I am studying the performance of volumetric solar receivers (specifically ceramic foams) versus the change of many parameters: solar flux, surface temperature, porosity, pore diameter, flow pressure and flow velocity. I have seen two ways in the literature to model porous media:

  1. Drawing a complex 3D structure that is analogous to the porous zone.

While this might be a very-problem-specific solution, but turbulence modelling in that case is not a problem.

  1. Averaging the governing partial differential equations to account for the nature of porous media and introducing new terms to the equations (porosity $\epsilon$ and superficial velocity).

And this is the approach I am taking which is used in porous models in many CFD solvers.

However, while reading about the treatment of turbulence in porous media in the FLUENT user guide I found that turbulence is not exactly modelled:

turbulence in the medium is treated as though the solid medium has no effect on the turbulence generation or dissipation rates. This assumption may be reasonable if the medium's permeability is quite large and the geometric scale of the medium does not interact with the scale of the turbulent eddies. In other instances, however, you may want to suppress the effect of turbulence in the medium.

I find "medium's permeability is quite large" quite ambiguous (What values are considered large?) and don't know whether my model will be badly affected by this treatment or not and to what extent?

So has anyone came through this before? or am I overcomplicating things for a parametric study?


2 Answers 2


It is just saying that since there is no turbulence or dissipation being computed; your solution will be less accurate for lower and lower permeability. As I read it; eddy currents in this model will cross the medium. For a thin wire fence this would match reality; for a furnace filter it would not because the air is laminar as it exits the filter. The extent to which this assumption affects your solution depends on your geometry and how much the turbulence affects your measured results.

I recommend you post on the CFD-Online Fluent Forum.

Here are some existing forums that may be of use: Porous Fluent CFD-Online search

You may want to consider an opensource solver for this situation as opposed to closed source fluent that has undesirable assumptions:

OpenFOAM Website
A Porous Media in OpenFOAM Forum
Porous Media in OpenFOAM
Porous Media and Heat Transfer In OpenFOAM

  • $\begingroup$ Thanks for the useful links Eric, Do you have any idea if turbulence is treated differently in OpenFOAM? $\endgroup$
    – Algo
    Commented Jan 3, 2016 at 5:52
  • $\begingroup$ I am not an expert in this, but it does support porous multiphase so there is a good possibility it would support turbulence modeling inside the porous medium.
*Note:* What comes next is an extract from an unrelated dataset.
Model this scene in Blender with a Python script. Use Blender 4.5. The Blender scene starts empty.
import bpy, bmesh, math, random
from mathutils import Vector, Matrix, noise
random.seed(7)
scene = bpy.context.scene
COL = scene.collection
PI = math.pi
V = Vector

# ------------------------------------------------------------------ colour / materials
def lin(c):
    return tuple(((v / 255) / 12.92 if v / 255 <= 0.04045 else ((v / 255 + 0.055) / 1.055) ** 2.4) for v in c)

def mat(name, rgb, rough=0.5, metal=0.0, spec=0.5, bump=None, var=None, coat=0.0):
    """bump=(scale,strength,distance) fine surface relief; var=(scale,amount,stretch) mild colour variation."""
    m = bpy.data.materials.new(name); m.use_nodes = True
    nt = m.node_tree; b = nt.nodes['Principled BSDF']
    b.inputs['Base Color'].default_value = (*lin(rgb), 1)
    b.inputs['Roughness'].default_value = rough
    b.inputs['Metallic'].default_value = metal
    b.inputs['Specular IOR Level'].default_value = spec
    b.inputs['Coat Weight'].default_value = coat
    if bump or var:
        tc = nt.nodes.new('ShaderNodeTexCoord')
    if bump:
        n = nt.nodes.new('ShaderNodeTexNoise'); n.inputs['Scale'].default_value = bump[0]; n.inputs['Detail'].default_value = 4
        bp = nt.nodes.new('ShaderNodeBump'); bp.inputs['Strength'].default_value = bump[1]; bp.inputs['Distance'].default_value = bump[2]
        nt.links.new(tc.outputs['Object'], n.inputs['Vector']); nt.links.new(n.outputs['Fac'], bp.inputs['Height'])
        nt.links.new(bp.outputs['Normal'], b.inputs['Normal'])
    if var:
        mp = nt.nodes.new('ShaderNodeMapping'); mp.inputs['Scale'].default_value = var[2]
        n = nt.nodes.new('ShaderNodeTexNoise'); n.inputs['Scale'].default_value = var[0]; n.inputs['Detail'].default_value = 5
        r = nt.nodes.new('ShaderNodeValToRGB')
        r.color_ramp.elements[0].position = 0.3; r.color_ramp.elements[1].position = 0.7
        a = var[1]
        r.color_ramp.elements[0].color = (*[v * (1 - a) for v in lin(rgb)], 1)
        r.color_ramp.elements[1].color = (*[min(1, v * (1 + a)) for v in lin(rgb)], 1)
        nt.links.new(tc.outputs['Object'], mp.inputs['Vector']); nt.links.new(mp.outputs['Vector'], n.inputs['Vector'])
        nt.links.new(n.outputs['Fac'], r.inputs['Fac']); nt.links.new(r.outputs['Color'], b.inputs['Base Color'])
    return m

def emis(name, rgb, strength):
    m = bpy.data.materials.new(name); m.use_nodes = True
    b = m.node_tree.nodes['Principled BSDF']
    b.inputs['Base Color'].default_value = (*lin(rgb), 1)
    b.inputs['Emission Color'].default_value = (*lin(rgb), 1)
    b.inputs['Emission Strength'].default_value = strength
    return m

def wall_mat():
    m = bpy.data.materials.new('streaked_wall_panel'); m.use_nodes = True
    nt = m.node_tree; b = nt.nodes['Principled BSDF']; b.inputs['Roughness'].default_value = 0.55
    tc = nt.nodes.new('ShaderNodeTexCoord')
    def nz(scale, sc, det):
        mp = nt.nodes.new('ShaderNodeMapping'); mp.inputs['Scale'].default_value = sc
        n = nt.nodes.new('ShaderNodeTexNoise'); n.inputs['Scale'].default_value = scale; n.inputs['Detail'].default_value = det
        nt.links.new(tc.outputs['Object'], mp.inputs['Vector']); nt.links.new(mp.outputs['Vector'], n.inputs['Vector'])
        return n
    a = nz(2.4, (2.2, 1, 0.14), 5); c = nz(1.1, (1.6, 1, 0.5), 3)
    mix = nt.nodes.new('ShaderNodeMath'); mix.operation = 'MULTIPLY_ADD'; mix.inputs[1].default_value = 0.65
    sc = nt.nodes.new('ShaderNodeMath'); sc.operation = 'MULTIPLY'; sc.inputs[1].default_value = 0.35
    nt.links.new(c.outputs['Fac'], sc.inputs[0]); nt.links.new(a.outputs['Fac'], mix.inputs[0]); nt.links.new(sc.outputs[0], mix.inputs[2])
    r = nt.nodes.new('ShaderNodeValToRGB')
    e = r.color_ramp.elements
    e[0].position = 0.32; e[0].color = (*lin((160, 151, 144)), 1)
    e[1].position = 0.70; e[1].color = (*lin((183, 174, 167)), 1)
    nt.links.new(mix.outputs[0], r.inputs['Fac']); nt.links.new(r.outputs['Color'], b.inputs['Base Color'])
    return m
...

Here is a paper on it: sourceforge.net/projects/openfoam-extend/files/… $\endgroup$
    – ericnutsch
    Commented Jan 4, 2016 at 1:26

Short answer: The FLUENT approach is trivial.

Many information are lost due to the space-averaging process - over a representative elementary volume - of the governing equations (which is the essence of every porous model that tries to avoid the complexity of the real geometry of the porous media), So any turbulence model is not to "reproduce the fine structure dynamics of the flow but to take into account information embedded in smaller scale for large scale modelization."[1]. The FLUENT approach simply ignores this fact or even assumes that there is no turbulence energy dissipation or generation due to the porous zone (similar approach was taken by Antohe and Lage to develop a new turbulence model that lead to trivial solutions ($k = 0$ or $\epsilon = 0$)).

I found that STAR-CCM+ code follows a similar way in turbulence treatment:

The effect of a porous region on turbulent flow depends on the internal structure of the porous medium. Where turbulence is present, the turbulence scales are determined from the geometric structure of the porous medium. As it is not possible for STAR-CCM+ to predict the turbulence scales directly, you specify the appropriate values on the porous region. Turbulence quantities in fluid leaving the porous region are constructed from the user-defined values; they are not transported from the upstream side of the porous region.

So, I think if you are pragmatic enough to have a model that can sacrifice the accuracy of results of the turbulence model you use, these assumptions are the best you can get.

[1] $k–\epsilon$ Macro-scale modeling of turbulence based on a two scale analysis in porous media - Francois Pinson, Olivier Gregoire, and Olivier Simonin.

[2] A new turbulence model for porous media flows. Part I: Constitutive equations and model closure - Federico E. Teruel and Rizwan-uddin.